"We need this feature."
"Yes, let me build it."
Four weeks later: "That's not what I meant."
Nobody was careless here. The requester wasn't vague, the developer wasn't sloppy. The collision happened because building new software is learning. The only way to fully specify what you want is to write it down in unambiguous, executable terms, which is just programming. You can't plan your way out of the loop, because you can't define what you don't yet know.
That's the argument Thorsten Ball made to his team at Amp in a Slack message he later posted publicly, unedited. It's blunt and it's right. If you ship software for a living, the part worth internalizing isn't the loop itself. It's the one variable inside it you actually control.
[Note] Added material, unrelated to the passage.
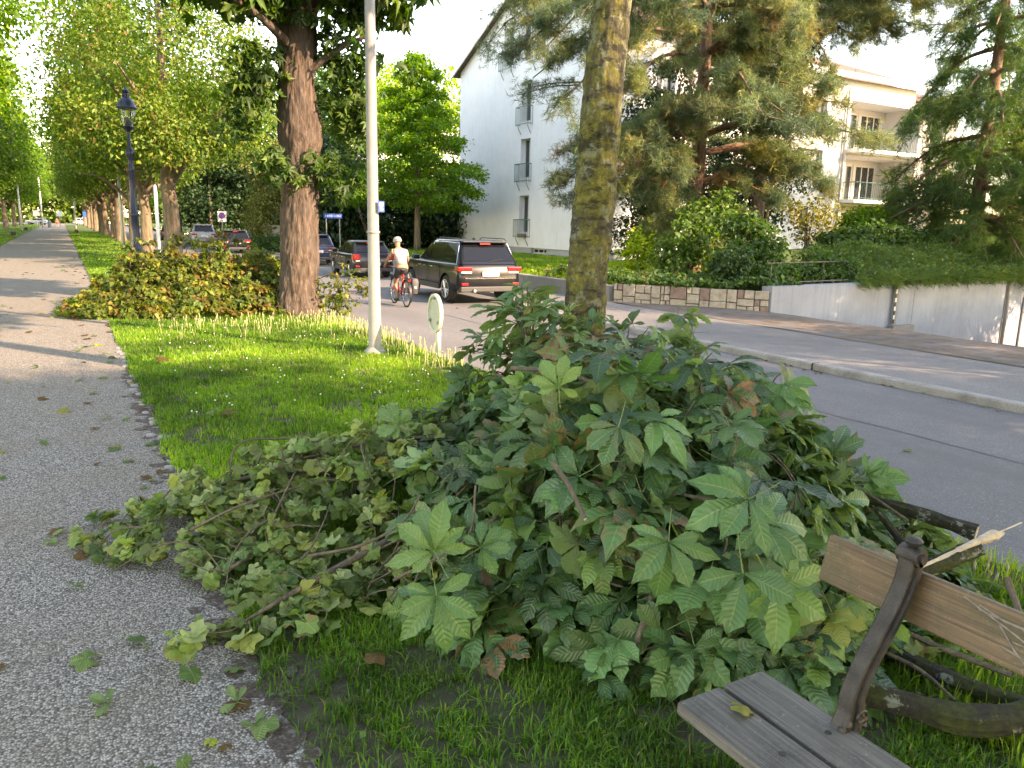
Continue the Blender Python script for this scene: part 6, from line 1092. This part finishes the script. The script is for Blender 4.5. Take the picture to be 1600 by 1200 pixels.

The loop you can't skip, only shorten
Ball walks through three versions of the same story. The builder finishes and the requester says that's not what I meant. Or the builder gets halfway in and realizes there are three valid approaches with no obvious winner. Or it ships and the requester just doesn't like it.
person a: "we need this feature"
person b: "yes, let me build it"
[...]
person b: "done."
person a: "hmm, actually, that's not what I meant."
Same root cause every time: neither person understood the thing until the thing existed in some form.
The error was never that the loop happened. The error is letting that [...] run for four weeks before reality gets a vote. You will bump into "that's not what I meant" when you build something genuinely new. Guaranteed. The only question is how long it takes you to get there.
Front-load the collision
Ball's prescription is concrete, and most of it costs less than a coffee break. Instead of vanishing for a month to build the "right" thing, you engineer an early collision with reality.
- Build a prototype in an hour. Show it. Let them say "no, not that." Sixty minutes spent, not sixty hours.
- Write a spec in 30 minutes. A written description of your approach surfaces misalignment as well as working code does, and it's almost free to revise.
- Ship one slice every day. Each daily release is a feedback event. By day two someone says "you know what, we should change..." before the wrong direction has compounded.
- Cut scope down to the unknowns. Skip what you already know works. The learning lives at the edges. Don't build five login methods when the real question is whether the concept holds at all.
- Fake a demo video. Quinn on Ball's team has done this repeatedly. A recorded walkthrough pulls real reactions with zero production code.
- Write the announcement post. If you can't capture the idea in three paragraphs, you don't understand it well enough to build it. If you can, those paragraphs might surface the flaw first.
- Write the README example. Show people the API as it would read in the docs. Nobody needs a working SDK to tell you the interface feels wrong.
These aren't mutually exclusive. For anything big you'd run several in sequence or parallel. The specific tactic matters far less than the question underneath all of them: how do I get feedback on this as soon as possible?
Speed without signal is just faster noise
Shipping fast for its own sake doesn't close the loop. Here Ball gets precise.
You won't learn anything from an MVP so visibly broken that every response is a bug report. The signal drowns in the defect list. You won't learn anything if testers have to clear eight hurdles before they can touch the thing. And you won't learn anything if you sit on 27 commits in a branch for three weeks. When CI blows up on merge, you've got 27 suspects instead of one.
His skateboard analogy cuts through the usual MVP hand-waving. Want feedback on the deck's design? Show the deck, no wheels needed. Want feedback on how it rides? You can't skip the wheels. The shape of your prototype has to match the question you're actually asking.
Feedback also arrives from more directions than most teams track. CI catches regressions on main. Colleagues catch logic errors in review. Users catch missing cases in production. You catch the rest the moment you actually use the thing. All of it counts. So the question worth asking on a loop isn't "did I ship?" It's "when did I last get valuable feedback, and why is that frequency so low?"
Why this lands harder right now
Ball ends on a wider frame. Software itself is changing fast, fast enough that confident predictions about what to build carry less weight than they did a few years back. In that environment, the teams that learn quickly through tight feedback loops hold a structural edge over the ones that plan carefully and ship rarely.
So drop the goal of building the right thing on the first pass. Arrange the work so reality corrects you early and often: through CI, through production, through teammates, through users. Ship things people can react to. Make reacting easy. Then act on it and ship again.
Building software is learning. You learn faster by getting your assumptions in front of reality more often. That's the whole game.